Crammed into our seats on the boat with all the blue hairs (several really did have blue hair) at 9:00 a.m. in the morning, we were wondering if our detour to take the cruise was really a good idea.
A side note: When we arrived to check in for the cruise, the woman at the desk asked us if we'd felt the earthquake. Apparently, there was a small (but feel-able) earthquake — the first in 10 years — in Strahan at about 8:30 the previous evening. We should have felt it, but didn't. After all that time in NZ and not ever feeling one shake and now to have one happen here and still not feel it?!?!
The cruise boat makes several stops throughout the day and for all that you have the option of experiencing, it really is good value for money. The first stop is out in the Southern Ocean at Macquarie Heads or "Hell's Gates", a narrow gap to negotiate with strong currents that has shipwrecked many a boat. Supposedly the name came from the prisoners on Sarah Island, a place that had the reputation for being a hell on earth.
On the way to the old penitentiary on Sarah Island, the boat makes a stop at the many fish farms that line the massive waterway. While we were rather unenthused to hear about the aquaculture industry, there were many cameras flashing.

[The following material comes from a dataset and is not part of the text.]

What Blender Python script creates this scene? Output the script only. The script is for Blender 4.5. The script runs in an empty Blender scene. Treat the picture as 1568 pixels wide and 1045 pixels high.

Sarah Island darkly lured me. After reading about it's very depraved and controversial past, I wasn't sure what to expect. While the ghosts may still linger there, not much else does. There are only ruins left now, which our animated tour guide brings to life for us. I still couldn't help but shudder imagining the hard lives lived by those who worked this prison ship yard. Tales of mutiny, cannibalism, even a group of convicts that managed to escape via one of the ships they were forced to build (made it all the way to Chile they did!) make this fun for all ages (even the teenage boys on the tour listen with rapt attention!).
We really were here for the next bit of the trip though — the ride up into the Gordon River and the stop at the Heritage Landing, a World Heritage Site, to take a walk though one tiny section of this incredibly dense and lush rainforest. The water is so dark and deep, right to the banks edge, that river birds are rare here (they can't see to fish properly).
Barely able to see into the forest either, due to its density of brush, it especially makes vivid all the escape attempts the convicts made... easy to understand why many ended up turning around and going back!
The Huon pines that call this National Park home (and are only found in Tasmania) are estimated to be the second oldest living things on this planet (the bristlecone pines being the oldest). The trees are highly protected after being nearly wiped out for their high resin, rot resistant wood. One tree that was carbon dated to about 30,000 years old still had workable wood. These are scraggy mammoth giants at their rainforesty best.
After the cruise we high tale it as far as we can make it in the daylight. Basically to Burbury Lake, just outside of the strip mined bare Queenstown (a stark contrast to the lush denseness we experienced on the Gordon). We set up to free camp at a boat ramp there. With only one other tenter in attendance, this place is quiet. So quiet that our ears ring with the silence.